Fighting house-to-house to root out snipers, and this time giving no quarter, within an hour much of the town was once again under control, and an estimated 200 Arabs were dead.

But the Dahmash Mosque, was still fighting, held by an estimated 70 fighters, and with an unknown number of others inside. Rather than launch a costly frontal assault, Lt. Col. Kelman decided to breach the mosque’s walls with an anti-tank weapon, known as a PIAT, and then have a platoon rush the building.

After the PIAT was fired, the men that stormed the building found that the defenders were dead, killed by the effects of the armor piercing projectile in the confined space of the mosque. (Kurzman, p. 515-516)

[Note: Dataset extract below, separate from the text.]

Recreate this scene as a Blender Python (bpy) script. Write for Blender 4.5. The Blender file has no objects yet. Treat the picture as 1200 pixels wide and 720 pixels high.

The second battle to take Lydda was over, but now facing the Israelis was the difficult question of what to do with the inhabitants. The town leaders, knowing that they had broken their word to surrender and disarm, and knowing in particular that the five Israeli soldiers outside the mosque had been massacred and their bodies mutilated, feared that the Israelis would now return the favor.

It’s hardly surprising that the Israelis were in no mood to give the residents another chance to break their promise to live in peace. But, of course, the Israelis also didn’t execute or “massacre” them. Instead, the residents were ordered to evacuate the city and move towards the Jordanian lines and Ramallah.

The obvious and quite reasonable decision that the residents had sealed their own fates and had to leave, is the occasion for endless hand wringing and rending of garments by Shavit, no doubt much to the delight of his New Yorker editors.

And Shavit can hardly contain himself:

Zionism had carried out a massacre in the city of Lydda.

Zionism had obliterated the city of Lydda.

Lydda is the black box of Zionism.

If Zionism was to exist, Lydda could not exist. If Lydda was to exist, Zionism could not exist.

For decades, Jews succeeded in hiding from themselves the contradiction between their national movement and Lydda.

For forty-five years, Zionism pretended to be the Atid factory (an olive oil soap factory near Lydda) and the olive groves and the Ben Shemen youth village living in peace with Lydda. Then, in three days in the cataclysmic summer of 1948, Lydda was no more.

Like the ancient Jews, the people of Lydda went into exile.

… either reject Zionism because of Lydda, or accept Zionism along with Lydda.

Forty-five years after Zionism came into the Lydda Valley, in the wake of the anti-Semitic pogroms in Europe, it instigated a human catastrophe in the Lydda Valley.

And drearily on and on.

Except if you know the facts – that the town surrendered, went back on its word, massacred and mutilated Israeli soldiers, and then despite all this the residents were allowed to leave unharmed – the picture looks very different.

It’s a picture that the New Yorker doesn’t want its readers to see – their long record of anti-Israel agit-prop makes that clear. What is not clear is why Ari Shavit played along.